Prominent Russian political scientist and former Kremlin adviser Gleb Pavlovsky has died at age 71 following a serious illness, Simon Kordonsky, head of the local self-government department at Moscow’s Higher School of Economics, told the Vedomosti business daily Monday.
Pavlovsky had been an influential figure in Russian politics in the first decade of President Vladimir Putin’s rule, serving as Putin’s adviser and “political technologist” starting in 1996.
He was instrumental in the development of Russia’s “managed democracy” that saw Putin’s rivals marginalized, exiled or jailed.

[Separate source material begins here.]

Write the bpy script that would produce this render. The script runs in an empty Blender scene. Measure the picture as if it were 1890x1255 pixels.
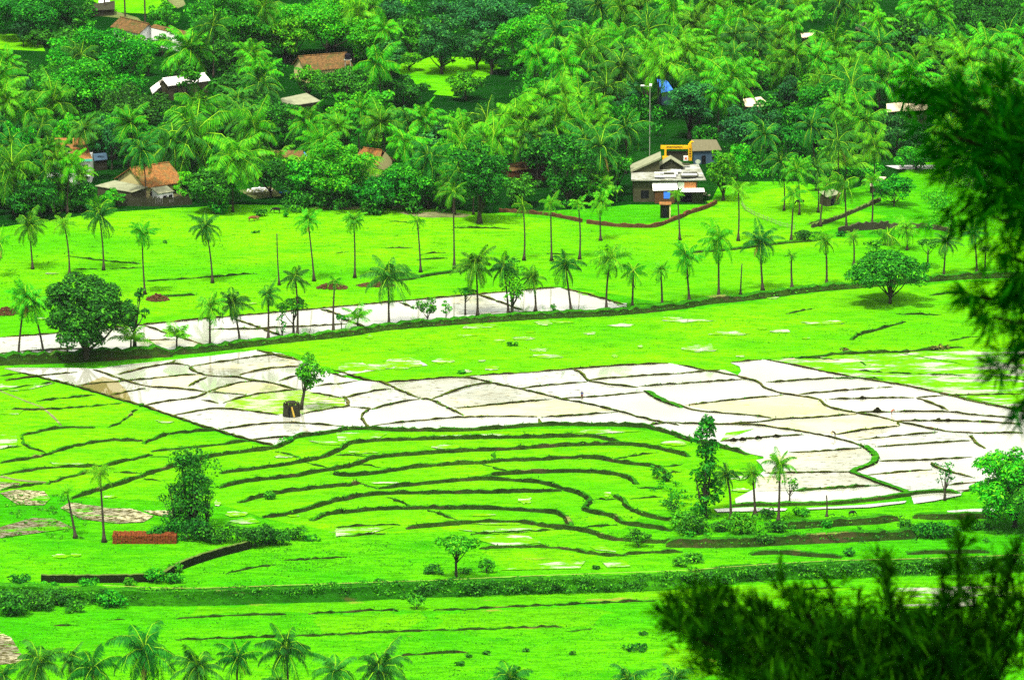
import bpy, math, random
import numpy as np
from mathutils import Vector, Matrix
R = math.radians
random.seed(7)
S = bpy.context.scene
COL = S.collection

# ------------------------------------------------------------------ camera, sky, sun, exposure
FPX, CX, CY, PITCH, CAMH = 10000.0, 945.0, 627.5, R(13.5), 230.0
cam = bpy.data.cameras.new('camera'); camo = bpy.data.objects.new('camera', cam); COL.objects.link(camo)
camo.location = (0, 0, CAMH); camo.rotation_euler = (R(90) - PITCH, 0, 0)
cam.sensor_width = 36.0; cam.lens = FPX / 1890.0 * 36.0; cam.clip_start = 0.5; cam.clip_end = 20000
cam.dof.use_dof = True; cam.dof.focus_distance = 980; cam.dof.aperture_fstop = 11
S.camera = camo
SUN_EL, SUN_ROT = R(66), R(-30)
w = bpy.data.worlds.new("World"); S.world = w; w.use_nodes = True
nt = w.node_tree; bg = nt.nodes['Background']
sky = nt.nodes.new('ShaderNodeTexSky'); sky.sky_type = 'NISHITA'; sky.sun_disc = False
sky.sun_elevation = SUN_EL; sky.sun_rotation = R(150); sky.dust_density = 6.0; sky.air_density = 1.2; sky.ozone_density = 1.0
hs = nt.nodes.new('ShaderNodeHueSaturation'); hs.inputs['Saturation'].default_value = 0.10
nt.links.new(sky.outputs[0], hs.inputs['Color']); nt.links.new(hs.outputs[0], bg.inputs['Color'])
bg.inputs['Strength'].default_value = 0.105
sl = bpy.data.lights.new('sun', 'SUN'); sl.energy = 3.1; sl.angle = R(6); sl.color = (1, .97, .9)
so = bpy.data.objects.new('sun', sl); COL.objects.link(so); so.rotation_euler = (R(24), 0, R(-30)); so.location = (0, 900, 300)
S.view_settings.view_transform = 'Standard'; S.view_settings.look = 'None'; S.view_settings.gamma = 1
S.view_settings.exposure = 1.15
S.render.engine = 'CYCLES'
try:
    S.cycles.max_bounces = 5; S.cycles.diffuse_bounces = 1; S.cycles.glossy_bounces = 2; S.cycles.transmission_bounces = 2
    S.cycles.use_denoising = False; S.cycles.caustics_reflective = False
except Exception: pass

# ------------------------------------------------------------------ photo pixel -> place on the land
SP, CP = math.sin(PITCH), math.cos(PITCH)
def ray(px, py):
    a = (px - CX) / FPX; b = -(py - CY) / FPX
    return Vector((a, CP + b * SP, -SP + b * CP))
def G(px, py, z=0.0):
    d = ray(px, py); t = (z - CAMH) / d.z
    return Vector((d.x * t, d.y * t, z))
def AT(px, py, dist):
    d = ray(px, py); return Vector((0, 0, CAMH)) + d * dist
def sc(py): return (FPX * SP + (py - CY) * CP) / CAMH       # pixels per metre on the ground
CR = {'A': (0, 640, 2.953), 'B': (620, 640, 2.953), 'C': (1250, 640, 2.953), 'D': (0, 360, 2.953), 'E': (620, 360, 2.953),
      'F': (1250, 360, 2.953), 'G': (0, 940, 2.953), 'H': (620, 940, 2.953), 'I': (1250, 940, 2.953),
      'T': (0, 0, 2.9875), 'U': (470, 0, 2.9875), 'V': (940, 0, 2.9875), 'W': (1410, 0, 2.9875), 'P': (0, 0, 1.0)}
def px(s):
    out = []; c = CR['P']
    for tok in s.split():
        if tok in CR: c = CR[tok]
        else:
            x, y = tok.split(','); out.append((c[0] + float(x) / c[2], c[1] + float(y) / c[2]))
    return out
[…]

He also played the role of a spin doctor, hosting a weekly political segment on state television in the mid-2000s.
But he was sacked from the presidential administration in 2011, reportedly for backing then-President Dmitry Medvedev’s re-election over Putin’s return to the presidency.
From then on, he would be a vocal critic of the Kremlin and known as one of the most eloquent voices on the machinations and intrigue taking place in the halls of power.
Following Putin’s invasion of Ukraine last February, Pavlovsky told the Financial Times: “Putin’s used to being lucky. That’s very dangerous for a gambler, because he starts believing fate is on his side. When you play Russian roulette, you feel that God is on your side until the shot rings out.”
Pavlovsky had contributed opinion pieces to The Moscow Times from 2015-2019.
Born in Soviet Odesa, Pavlovsky had been a dissident during the Soviet era, serving a sentence of internal exile in the northern republic of Komi in the 1980s.